__OBJECTIVE__
Set down the full listing exactly, character for character.

========

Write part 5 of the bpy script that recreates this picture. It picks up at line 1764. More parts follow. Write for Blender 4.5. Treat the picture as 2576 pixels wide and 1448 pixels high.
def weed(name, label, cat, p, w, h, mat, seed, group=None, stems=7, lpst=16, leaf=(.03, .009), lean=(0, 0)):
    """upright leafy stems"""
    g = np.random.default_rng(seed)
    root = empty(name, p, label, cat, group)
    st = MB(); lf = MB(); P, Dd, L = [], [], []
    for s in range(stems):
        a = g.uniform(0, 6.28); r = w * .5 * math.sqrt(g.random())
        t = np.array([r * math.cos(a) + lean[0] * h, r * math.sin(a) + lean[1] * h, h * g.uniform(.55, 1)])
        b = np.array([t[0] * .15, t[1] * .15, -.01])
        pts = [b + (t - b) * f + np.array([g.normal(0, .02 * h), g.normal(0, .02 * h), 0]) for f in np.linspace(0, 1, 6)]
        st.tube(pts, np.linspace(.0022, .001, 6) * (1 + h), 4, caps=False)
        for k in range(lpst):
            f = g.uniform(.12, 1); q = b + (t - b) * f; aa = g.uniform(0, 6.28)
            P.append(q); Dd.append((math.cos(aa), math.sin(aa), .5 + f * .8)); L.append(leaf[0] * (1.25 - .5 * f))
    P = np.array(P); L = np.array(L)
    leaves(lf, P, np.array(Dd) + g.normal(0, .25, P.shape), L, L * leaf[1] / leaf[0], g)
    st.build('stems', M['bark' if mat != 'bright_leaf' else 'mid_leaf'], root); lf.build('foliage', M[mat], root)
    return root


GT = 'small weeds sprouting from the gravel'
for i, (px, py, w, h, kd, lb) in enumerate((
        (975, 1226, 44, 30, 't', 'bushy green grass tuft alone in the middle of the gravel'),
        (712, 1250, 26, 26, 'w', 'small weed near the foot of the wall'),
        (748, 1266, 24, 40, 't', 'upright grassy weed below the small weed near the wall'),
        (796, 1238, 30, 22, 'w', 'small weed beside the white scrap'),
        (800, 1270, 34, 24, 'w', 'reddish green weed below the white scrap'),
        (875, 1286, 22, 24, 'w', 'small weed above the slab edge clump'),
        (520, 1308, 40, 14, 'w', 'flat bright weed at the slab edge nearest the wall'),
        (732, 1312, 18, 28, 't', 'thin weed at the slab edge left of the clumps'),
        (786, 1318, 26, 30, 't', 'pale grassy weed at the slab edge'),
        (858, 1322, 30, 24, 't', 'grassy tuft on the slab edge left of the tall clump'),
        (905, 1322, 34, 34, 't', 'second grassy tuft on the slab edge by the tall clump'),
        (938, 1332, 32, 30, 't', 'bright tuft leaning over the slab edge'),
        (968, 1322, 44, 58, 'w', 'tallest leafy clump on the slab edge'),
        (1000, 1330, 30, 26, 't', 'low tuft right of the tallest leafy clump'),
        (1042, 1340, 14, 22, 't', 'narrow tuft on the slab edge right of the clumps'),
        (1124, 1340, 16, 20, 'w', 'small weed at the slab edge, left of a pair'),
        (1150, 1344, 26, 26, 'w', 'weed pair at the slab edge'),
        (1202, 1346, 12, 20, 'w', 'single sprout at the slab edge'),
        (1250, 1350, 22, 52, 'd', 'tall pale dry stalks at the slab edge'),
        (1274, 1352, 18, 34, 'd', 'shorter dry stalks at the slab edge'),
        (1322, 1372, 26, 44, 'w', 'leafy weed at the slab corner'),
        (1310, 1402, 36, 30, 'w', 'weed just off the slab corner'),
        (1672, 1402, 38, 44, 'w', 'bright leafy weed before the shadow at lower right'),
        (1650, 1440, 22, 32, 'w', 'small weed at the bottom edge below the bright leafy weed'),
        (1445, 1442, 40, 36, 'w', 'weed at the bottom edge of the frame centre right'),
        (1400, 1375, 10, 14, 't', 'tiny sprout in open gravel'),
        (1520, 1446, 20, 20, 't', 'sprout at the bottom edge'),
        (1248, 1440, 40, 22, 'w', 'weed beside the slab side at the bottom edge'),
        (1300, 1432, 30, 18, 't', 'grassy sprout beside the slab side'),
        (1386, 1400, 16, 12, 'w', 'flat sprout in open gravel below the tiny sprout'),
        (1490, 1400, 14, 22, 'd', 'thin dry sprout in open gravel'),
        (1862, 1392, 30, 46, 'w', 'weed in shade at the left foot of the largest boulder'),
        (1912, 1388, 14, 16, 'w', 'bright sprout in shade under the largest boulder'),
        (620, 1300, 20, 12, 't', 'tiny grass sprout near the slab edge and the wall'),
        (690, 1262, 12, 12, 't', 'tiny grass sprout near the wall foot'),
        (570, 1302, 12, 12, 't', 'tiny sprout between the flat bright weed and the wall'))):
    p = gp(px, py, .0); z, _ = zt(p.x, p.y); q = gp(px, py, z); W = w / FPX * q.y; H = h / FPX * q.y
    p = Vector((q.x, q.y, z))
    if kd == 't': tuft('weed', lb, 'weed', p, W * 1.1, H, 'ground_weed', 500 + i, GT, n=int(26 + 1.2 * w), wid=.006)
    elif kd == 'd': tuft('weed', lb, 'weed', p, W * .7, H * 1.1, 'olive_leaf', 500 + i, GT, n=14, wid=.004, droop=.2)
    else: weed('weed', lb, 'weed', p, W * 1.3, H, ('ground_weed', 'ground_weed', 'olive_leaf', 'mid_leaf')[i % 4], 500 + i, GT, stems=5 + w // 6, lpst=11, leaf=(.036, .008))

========

__SOLUTION TO THE EXERCISE__
Write part 5 of the bpy script that recreates this picture. It picks up at line 1764. More parts follow. Write for Blender 4.5. Treat the picture as 2576 pixels wide and 1448 pixels high.
def weed(name, label, cat, p, w, h, mat, seed, group=None, stems=7, lpst=16, leaf=(.03, .009), lean=(0, 0)):
    """upright leafy stems"""
    g = np.random.default_rng(seed)
    root = empty(name, p, label, cat, group)
    st = MB(); lf = MB(); P, Dd, L = [], [], []
    for s in range(stems):
        a = g.uniform(0, 6.28); r = w * .5 * math.sqrt(g.random())
        t = np.array([r * math.cos(a) + lean[0] * h, r * math.sin(a) + lean[1] * h, h * g.uniform(.55, 1)])
        b = np.array([t[0] * .15, t[1] * .15, -.01])
        pts = [b + (t - b) * f + np.array([g.normal(0, .02 * h), g.normal(0, .02 * h), 0]) for f in np.linspace(0, 1, 6)]
        st.tube(pts, np.linspace(.0022, .001, 6) * (1 + h), 4, caps=False)
        for k in range(lpst):
            f = g.uniform(.12, 1); q = b + (t - b) * f; aa = g.uniform(0, 6.28)
            P.append(q); Dd.append((math.cos(aa), math.sin(aa), .5 + f * .8)); L.append(leaf[0] * (1.25 - .5 * f))
    P = np.array(P); L = np.array(L)
    leaves(lf, P, np.array(Dd) + g.normal(0, .25, P.shape), L, L * leaf[1] / leaf[0], g)
    st.build('stems', M['bark' if mat != 'bright_leaf' else 'mid_leaf'], root); lf.build('foliage', M[mat], root)
    return root


GT = 'small weeds sprouting from the gravel'
for i, (px, py, w, h, kd, lb) in enumerate((
        (975, 1226, 44, 30, 't', 'bushy green grass tuft alone in the middle of the gravel'),
        (712, 1250, 26, 26, 'w', 'small weed near the foot of the wall'),
        (748, 1266, 24, 40, 't', 'upright grassy weed below the small weed near the wall'),
        (796, 1238, 30, 22, 'w', 'small weed beside the white scrap'),
        (800, 1270, 34, 24, 'w', 'reddish green weed below the white scrap'),
        (875, 1286, 22, 24, 'w', 'small weed above the slab edge clump'),
        (520, 1308, 40, 14, 'w', 'flat bright weed at the slab edge nearest the wall'),
        (732, 1312, 18, 28, 't', 'thin weed at the slab edge left of the clumps'),
        (786, 1318, 26, 30, 't', 'pale grassy weed at the slab edge'),
        (858, 1322, 30, 24, 't', 'grassy tuft on the slab edge left of the tall clump'),
        (905, 1322, 34, 34, 't', 'second grassy tuft on the slab edge by the tall clump'),
        (938, 1332, 32, 30, 't', 'bright tuft leaning over the slab edge'),
        (968, 1322, 44, 58, 'w', 'tallest leafy clump on the slab edge'),
        (1000, 1330, 30, 26, 't', 'low tuft right of the tallest leafy clump'),
        (1042, 1340, 14, 22, 't', 'narrow tuft on the slab edge right of the clumps'),
        (1124, 1340, 16, 20, 'w', 'small weed at the slab edge, left of a pair'),
        (1150, 1344, 26, 26, 'w', 'weed pair at the slab edge'),
        (1202, 1346, 12, 20, 'w', 'single sprout at the slab edge'),
        (1250, 1350, 22, 52, 'd', 'tall pale dry stalks at the slab edge'),
        (1274, 1352, 18, 34, 'd', 'shorter dry stalks at the slab edge'),
        (1322, 1372, 26, 44, 'w', 'leafy weed at the slab corner'),
        (1310, 1402, 36, 30, 'w', 'weed just off the slab corner'),
        (1672, 1402, 38, 44, 'w', 'bright leafy weed before the shadow at lower right'),
        (1650, 1440, 22, 32, 'w', 'small weed at the bottom edge below the bright leafy weed'),
        (1445, 1442, 40, 36, 'w', 'weed at the bottom edge of the frame centre right'),
        (1400, 1375, 10, 14, 't', 'tiny sprout in open gravel'),
        (1520, 1446, 20, 20, 't', 'sprout at the bottom edge'),
        (1248, 1440, 40, 22, 'w', 'weed beside the slab side at the bottom edge'),
        (1300, 1432, 30, 18, 't', 'grassy sprout beside the slab side'),
        (1386, 1400, 16, 12, 'w', 'flat sprout in open gravel below the tiny sprout'),
        (1490, 1400, 14, 22, 'd', 'thin dry sprout in open gravel'),
        (1862, 1392, 30, 46, 'w', 'weed in shade at the left foot of the largest boulder'),
        (1912, 1388, 14, 16, 'w', 'bright sprout in shade under the largest boulder'),
        (620, 1300, 20, 12, 't', 'tiny grass sprout near the slab edge and the wall'),
        (690, 1262, 12, 12, 't', 'tiny grass sprout near the wall foot'),
        (570, 1302, 12, 12, 't', 'tiny sprout between the flat bright weed and the wall'))):
    p = gp(px, py, .0); z, _ = zt(p.x, p.y); q = gp(px, py, z); W = w / FPX * q.y; H = h / FPX * q.y
    p = Vector((q.x, q.y, z))
    if kd == 't': tuft('weed', lb, 'weed', p, W * 1.1, H, 'ground_weed', 500 + i, GT, n=int(26 + 1.2 * w), wid=.006)
    elif kd == 'd': tuft('weed', lb, 'weed', p, W * .7, H * 1.1, 'olive_leaf', 500 + i, GT, n=14, wid=.004, droop=.2)
    else: weed('weed', lb, 'weed', p, W * 1.3, H, ('ground_weed', 'ground_weed', 'olive_leaf', 'mid_leaf')[i % 4], 500 + i, GT, stems=5 + w // 6, lpst=11, leaf=(.036, .008))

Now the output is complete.